Le texte du manuscrit comporte de légères variantes avec celui publié.

« En quoi mérite-t-il de nous intéresser ? Ses admirateurs mêmes reconnaissent volontiers que son œuvre est dans sa plus grande partie illisible ; philosophiquement elle n’échappe à la banalité que pour sombrer dans l’incohérence. Quant à ses rêves, ils n’étonnent pas par leur originalité ; dans ce domaine, Sade n’a rien inventé et on rencontre à foison dans des traités de psychiatrie des cas pour le moins aussi étranges que le sien. En vérité, ce n’est ni comme auteur, ni comme perverti sexuel que Sade s’impose à notre attention : c’est par la relation qu’il a créée entre ces deux aspects de lui-même. Les anomalies de Sade prennent leur valeur du moment où au lieu de les subir comme une nature donnée il élabore un immense système afin de les revendiquer […]. Sade a tenté de convertir son destin psycho-physiologique en un choix éthique ; de cet acte par lequel il assumait sa séparation, il a prétendu faire un exemple et un appel : c’est par là que son aventure revêt une large signification humaine »

« Il y avait à cette époque bien des libertins qui se livraient à de pires orgies, impunément ; mais je suppose que dans le cas de Sade le scandale était fatal ; il est certains “pervertis sexuels” auxquels s’appliquent exactement le mythe de M. Hyde et du Docteur Jekyll ; ils espère pouvoir d’abord satisfaire leurs “vices” sans compromettre leur personnage officiel ; mais ils sont assez imaginatifs pour se pense, peu à peu, par un vertige où se mêlent honte et orgueil, ils se découvrent : ainsi Charlus malgré ses ruses et par ses ruses mêmes » […]

« Chez le héros sadique, l’agressivité mâle n’est pas atténuée par l’ordinaire métamorphose du corps en chair ; pas un instant il ne se perd dans son animalité : il demeure si lucide, si cérébral qu’au lieu de le gêner dans ses élans les discours philosophiques sont pour lui un aphrodisiaque. […] Grâce à cette démesure, l’acte sexuel créé cette illusion de jouissance souveraine qui en fait aux yeux de Sade le prix incomparable […] »

« À partir du scandale de 1763 l’érotisme de Sade n’est plus seulement une attitude individuelle ; c’est aussi un défi de la société. Dans une lettre à sa femme Sade explique comment de ses goûts il a fait des principes : “Ces principes et ces goûts sont portés par moi jusqu’au fanatisme” écrit-il “et le fanatisme est l’ouvrage des persécutions de mes tyrans”. L’intention suprême qui anime toute activité sexuelle, c’est qu’elle se veut criminelle : cruauté ou souillure, il s’agit de réaliser le mal »
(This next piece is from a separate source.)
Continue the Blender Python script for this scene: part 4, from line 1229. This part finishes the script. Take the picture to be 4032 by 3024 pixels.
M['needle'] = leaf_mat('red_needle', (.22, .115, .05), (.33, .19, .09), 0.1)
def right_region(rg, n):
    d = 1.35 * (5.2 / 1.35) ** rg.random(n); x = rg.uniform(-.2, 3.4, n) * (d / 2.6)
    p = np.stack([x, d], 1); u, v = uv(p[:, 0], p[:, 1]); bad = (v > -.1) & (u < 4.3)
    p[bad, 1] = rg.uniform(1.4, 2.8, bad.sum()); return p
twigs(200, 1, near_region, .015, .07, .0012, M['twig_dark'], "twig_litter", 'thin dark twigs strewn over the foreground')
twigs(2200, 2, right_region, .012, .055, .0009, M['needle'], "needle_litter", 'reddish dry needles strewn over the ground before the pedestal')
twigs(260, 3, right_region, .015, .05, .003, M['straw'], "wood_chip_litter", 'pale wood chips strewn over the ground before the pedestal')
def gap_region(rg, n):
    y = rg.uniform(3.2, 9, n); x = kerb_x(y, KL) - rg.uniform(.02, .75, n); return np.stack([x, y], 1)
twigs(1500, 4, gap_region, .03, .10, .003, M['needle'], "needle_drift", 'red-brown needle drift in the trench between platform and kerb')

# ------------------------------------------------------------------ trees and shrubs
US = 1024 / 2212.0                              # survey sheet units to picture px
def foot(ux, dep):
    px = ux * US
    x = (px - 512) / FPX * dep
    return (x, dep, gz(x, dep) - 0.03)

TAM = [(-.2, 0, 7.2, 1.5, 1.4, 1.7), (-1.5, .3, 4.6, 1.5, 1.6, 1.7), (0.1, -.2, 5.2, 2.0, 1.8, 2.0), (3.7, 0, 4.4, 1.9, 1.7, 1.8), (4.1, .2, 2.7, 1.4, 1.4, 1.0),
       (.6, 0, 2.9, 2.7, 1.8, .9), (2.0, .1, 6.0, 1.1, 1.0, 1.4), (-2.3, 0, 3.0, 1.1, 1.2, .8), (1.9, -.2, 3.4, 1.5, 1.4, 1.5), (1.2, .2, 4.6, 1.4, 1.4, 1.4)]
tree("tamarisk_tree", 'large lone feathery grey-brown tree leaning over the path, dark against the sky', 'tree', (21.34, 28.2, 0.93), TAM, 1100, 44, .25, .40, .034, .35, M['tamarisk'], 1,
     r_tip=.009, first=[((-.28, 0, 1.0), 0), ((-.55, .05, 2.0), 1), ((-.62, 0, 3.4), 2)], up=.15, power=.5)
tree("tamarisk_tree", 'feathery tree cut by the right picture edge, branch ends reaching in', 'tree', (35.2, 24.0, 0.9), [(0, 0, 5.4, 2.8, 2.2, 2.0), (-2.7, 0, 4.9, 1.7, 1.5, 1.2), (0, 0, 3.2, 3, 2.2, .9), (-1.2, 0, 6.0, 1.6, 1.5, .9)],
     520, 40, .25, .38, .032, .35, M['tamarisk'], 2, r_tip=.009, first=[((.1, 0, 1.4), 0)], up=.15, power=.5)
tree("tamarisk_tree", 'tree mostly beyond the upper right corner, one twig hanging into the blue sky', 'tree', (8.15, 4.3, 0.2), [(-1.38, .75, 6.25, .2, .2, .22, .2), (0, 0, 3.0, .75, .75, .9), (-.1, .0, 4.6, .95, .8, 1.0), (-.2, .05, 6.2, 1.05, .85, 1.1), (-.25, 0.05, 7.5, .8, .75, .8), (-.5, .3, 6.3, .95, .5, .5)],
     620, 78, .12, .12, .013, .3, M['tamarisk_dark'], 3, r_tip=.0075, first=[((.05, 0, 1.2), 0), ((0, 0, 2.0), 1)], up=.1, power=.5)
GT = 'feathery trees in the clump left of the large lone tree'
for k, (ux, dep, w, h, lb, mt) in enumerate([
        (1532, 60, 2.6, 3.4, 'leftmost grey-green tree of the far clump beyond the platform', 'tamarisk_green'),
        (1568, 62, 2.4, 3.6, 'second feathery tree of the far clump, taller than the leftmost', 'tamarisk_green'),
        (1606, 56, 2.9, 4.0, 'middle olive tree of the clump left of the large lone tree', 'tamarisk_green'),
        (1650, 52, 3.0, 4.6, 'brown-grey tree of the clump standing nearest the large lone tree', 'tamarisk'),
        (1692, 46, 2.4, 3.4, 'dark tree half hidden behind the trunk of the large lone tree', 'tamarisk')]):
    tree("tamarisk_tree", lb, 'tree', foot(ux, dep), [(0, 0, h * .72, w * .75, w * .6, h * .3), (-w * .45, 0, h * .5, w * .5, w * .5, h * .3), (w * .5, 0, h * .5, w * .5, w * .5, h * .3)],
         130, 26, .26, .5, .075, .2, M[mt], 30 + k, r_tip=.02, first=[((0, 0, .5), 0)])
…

[…] « Et puis sur le papier l’auteur, prolongeant indéfiniment l’agonie de la victime, peut éterniser l’instant privilégié où un esprit lucide habite un corps qui se dégrade en matière ; il insuffle encore un passé vivant dans la dépouille inconsciente : mais en vérité que ferait un tyran de cet “objet inerte” : un cadavre ? »


Ces pages furent en remplacement à dactylographier pour insertion dans cet essai sur Sade qui sera publié en décembre 1951 dans le n° 74 des Temps modernes, repris avec deux autres dans Privilèges (Gallimard, 1955), et depuis, recueilli avec les mêmes, sous le titre « Faut-il brûler Sade ? »
Le texte du manuscrit comporte de légères variantes avec celui publié.

Dans « Faut-il brûler Sade ? », Simone de Beauvoir tente de montrer de quelle manière le divin marquis, après avoir provoqué le scandale, a cherché à concilier ses plaisirs individuels et son existence sociale ; comment, à travers ses oeuvres, il a voulu assumer sa pratique sexuelle en la transformant en éthique. Elle pose la question de la criminalisation de la sexualité, la façon dont la société la codifie et la norme.

On joint :
-La lettre autographe signée adressée à Madame Mandinaud ayant accompagné l’envoi de ces feuillets
-Les copies carbones d’une dactylographie (par Madame Mandinaud) d’époque de ces pages.